‘You saw in Kallmünz how I paint. So I do everything that I must: it is ready within me and it must find expression.’ (W. Kandinsky, letter to G. Münter, Aug 10 1904, quoted in Kandinsky in Munich: 1896-1914, exh. cat., The Solomon R. Guggenheim Museum, New York, 1982, p. 83)
In June 1903, Wassily Kandinsky set out on a painting trip to the small picturesque village of Kallmünz in north-eastern Bavaria, accompanied by a group of his Phalanx students. Spending their days working en-plein air, Kandinsky produced a number of small-format oil studies of Kallmünz and its environs, focusing his eye on views of the medieval castle, open fields, rolling hills and, as seen in Kallmünz – Regentag, the colourful old houses that populated its winding streets.
Created using thick, visceral strokes of pigment, these compositions reveal the important relationship between Kandinsky's work of this period and the paintings of Vincent van Gogh, which he had greatly admired at the 1903 Munich Secession. This influence is particularly notable in Kandinsky's remarkable use of the palette knife in the present composition, which allowed him to achieve a greater freedom in his handling of paint, building the scene through heavily impastoed layers and coarse strokes of pigment.
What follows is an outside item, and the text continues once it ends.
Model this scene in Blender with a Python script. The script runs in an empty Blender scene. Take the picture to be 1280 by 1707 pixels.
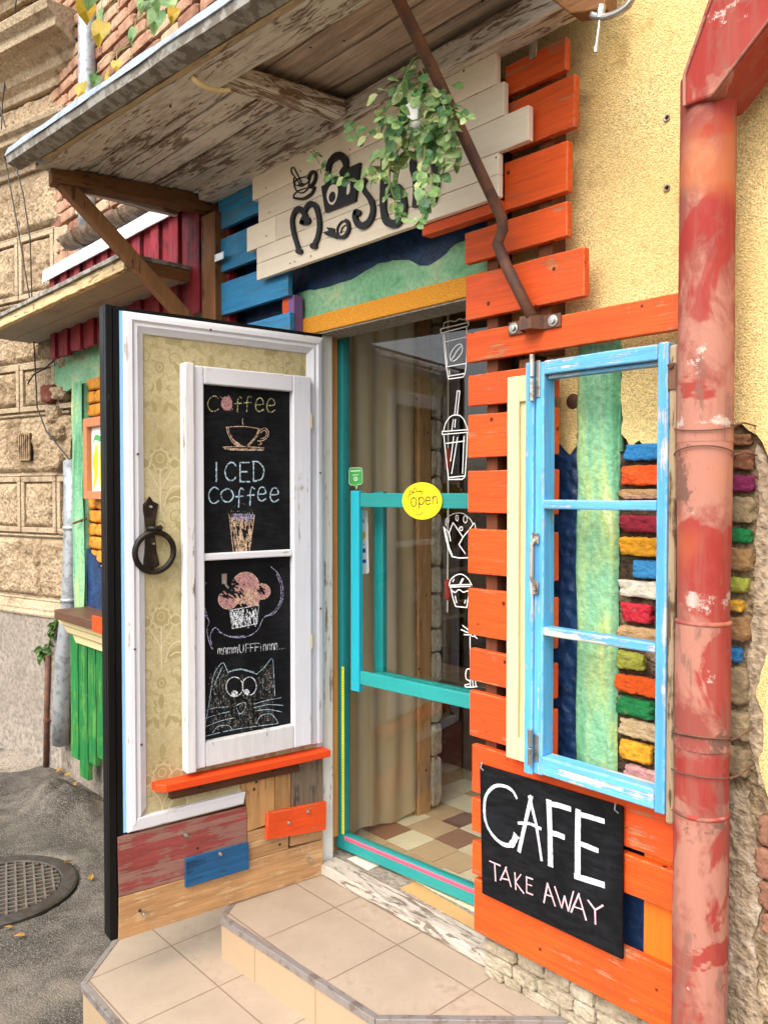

There is also a new sense of immediacy and simplicity in Kandinsky’s approach to colour at this time, with non-naturalistic tones and pastel hues making their way into his palette, their presence hinting towards the bold approach to form and colour that would characterise his later abstractions.
Initially held in the collection of Gabriele Münter, Munich, the artist's significant partner in art and life during his early career, from whom passing through the hands of Otto Stangl, Munich and then to the Solomon R. Guggenheim Foundation, New York and quickly retrieved by Galerie Beyeler, Basel in 1964, the distinguished early provenance of the present work reinforces its quality as a true highlight from this period.